-- Start --
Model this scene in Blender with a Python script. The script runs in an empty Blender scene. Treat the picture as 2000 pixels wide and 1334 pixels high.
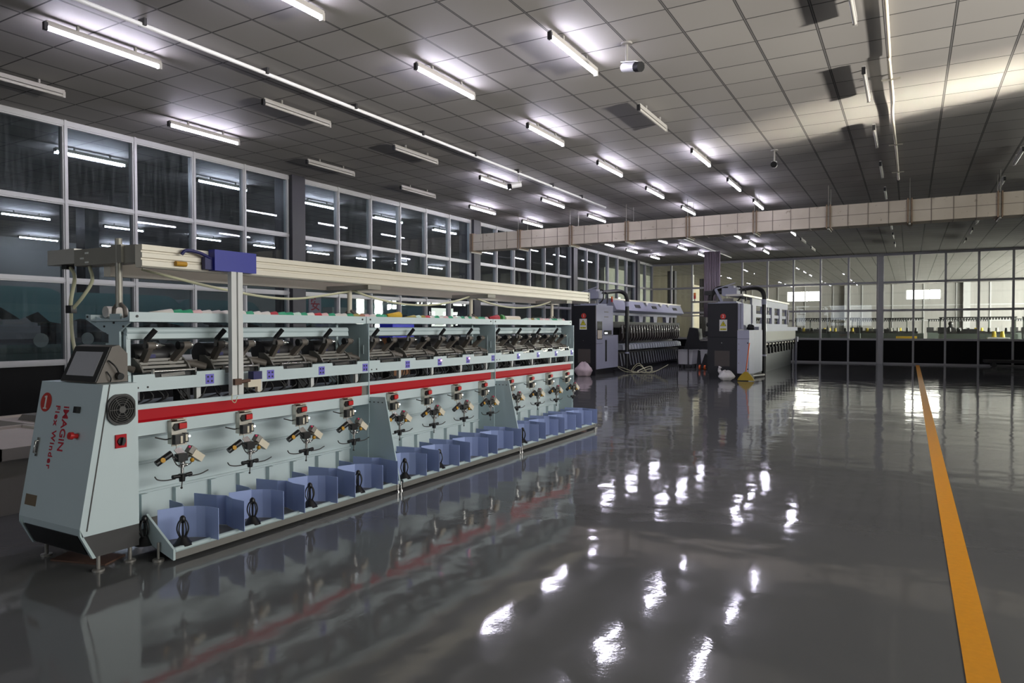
import bpy, math, random
from mathutils import Vector, Matrix
random.seed(7)
PI = math.pi
SC = bpy.context.scene
COL = SC.collection

# ------------------------------------------------------------------ camera, world, lights, exposure
F_PX, YAW, PITCH, ROLL = 1366.0, math.radians(29.62), math.radians(-1.1), math.radians(-0.08)
cy, sy = math.cos(YAW), math.sin(YAW)
Fv = Vector((-sy, cy, 0)); Rv = Vector((cy, sy, 0)); Uv = Vector((0, 0, 1))
Fv, Uv = Fv * math.cos(PITCH) + Uv * math.sin(PITCH), Uv * math.cos(PITCH) - Fv * math.sin(PITCH)
Rv, Uv = Rv * math.cos(ROLL) + Uv * math.sin(ROLL), Uv * math.cos(ROLL) - Rv * math.sin(ROLL)
cam = bpy.data.cameras.new('camera')
cam.sensor_width = 36.0; cam.sensor_fit = 'HORIZONTAL'
cam.lens = F_PX / 2000.0 * 36.0
cam.clip_end = 300; cam.clip_start = 0.05
cam_o = bpy.data.objects.new('camera', cam); COL.objects.link(cam_o)
M = Matrix((Rv, Uv, -Fv)).transposed().to_4x4(); M.translation = Vector((0, 0, 1.49))
cam_o.matrix_world = M
SC.camera = cam_o

W = bpy.data.worlds.new('world'); SC.world = W; W.use_nodes = True
W.node_tree.nodes['Background'].inputs[0].default_value = (0.62, 0.70, 0.80, 1)
W.node_tree.nodes['Background'].inputs[1].default_value = 0.6

TUBE = 112.0          # radiance of the lower half of a lit tube; its metal back lets out less
TUBE_BACK = 85.0
def area(name, loc, target, sx, sz, power, color, spread=180):
    l = bpy.data.lights.new(name, 'AREA'); l.shape = 'RECTANGLE'; l.size = sx; l.size_y = sz
    l.energy = power; l.color = color; l.spread = math.radians(spread)
    o = bpy.data.objects.new(name, l); COL.objects.link(o); o.location = loc
    o.rotation_euler = (Vector(target) - Vector(loc)).to_track_quat('-Z', 'Y').to_euler()
    return o
# low daylight through the row of high windows in the right wall
area('daylight_right_windows', (8.75, 6.2, 3.2), (-4.5, 6.6, 1.0), 12.5, 1.9, 880, (1, .98, .95), 150)
# added low light standing in for bounced daylight, aimed up through the door opening
area('added_low_ceiling_light', (17.0, 3.6, -0.95), (-2, 7.2, 4.4), 1.3, 0.8, 3000, (1, .95, .88), 100)
# added narrow light that makes the bright patch on the ceiling
area('added_ceiling_patch_light', (17.0, 3.75, -0.95), (0.9, 10.45, 4.5), 0.4, 0.22, 55, (1, .93, .80), 7)

SC.view_settings.view_transform = 'Standard'
SC.view_settings.look = 'None'
SC.view_settings.gamma = 1.0
SC.view_settings.use_curve_mapping = False
SC.view_settings.exposure = 0.0
SC.cycles.use_denoising = True
SC.cycles.max_bounces = 7
SC.cycles.diffuse_bounces = 3
SC.cycles.glossy_bounces = 4
SC.cycles.transparent_max_bounces = 14
SC.cycles.sample_clamp_indirect = 4.0
SC.cycles.caustics_reflective = False
SC.cycles.caustics_refractive = False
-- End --
TASK:
Your task is to restate word for word the lines from the top of the data to the line containing "W.node_tree.nodes['Background'].inputs[1].default_value = 0.6", both ends included, with every picture left out.

OUTPUT FOR THIS EXERCISE:
Model this scene in Blender with a Python script. The script runs in an empty Blender scene. Treat the picture as 2000 pixels wide and 1334 pixels high.
import bpy, math, random
from mathutils import Vector, Matrix
random.seed(7)
PI = math.pi
SC = bpy.context.scene
COL = SC.collection

# ------------------------------------------------------------------ camera, world, lights, exposure
F_PX, YAW, PITCH, ROLL = 1366.0, math.radians(29.62), math.radians(-1.1), math.radians(-0.08)
cy, sy = math.cos(YAW), math.sin(YAW)
Fv = Vector((-sy, cy, 0)); Rv = Vector((cy, sy, 0)); Uv = Vector((0, 0, 1))
Fv, Uv = Fv * math.cos(PITCH) + Uv * math.sin(PITCH), Uv * math.cos(PITCH) - Fv * math.sin(PITCH)
Rv, Uv = Rv * math.cos(ROLL) + Uv * math.sin(ROLL), Uv * math.cos(ROLL) - Rv * math.sin(ROLL)
cam = bpy.data.cameras.new('camera')
cam.sensor_width = 36.0; cam.sensor_fit = 'HORIZONTAL'
cam.lens = F_PX / 2000.0 * 36.0
cam.clip_end = 300; cam.clip_start = 0.05
cam_o = bpy.data.objects.new('camera', cam); COL.objects.link(cam_o)
M = Matrix((Rv, Uv, -Fv)).transposed().to_4x4(); M.translation = Vector((0, 0, 1.49))
cam_o.matrix_world = M
SC.camera = cam_o

W = bpy.data.worlds.new('world'); SC.world = W; W.use_nodes = True
W.node_tree.nodes['Background'].inputs[0].default_value = (0.62, 0.70, 0.80, 1)
W.node_tree.nodes['Background'].inputs[1].default_value = 0.6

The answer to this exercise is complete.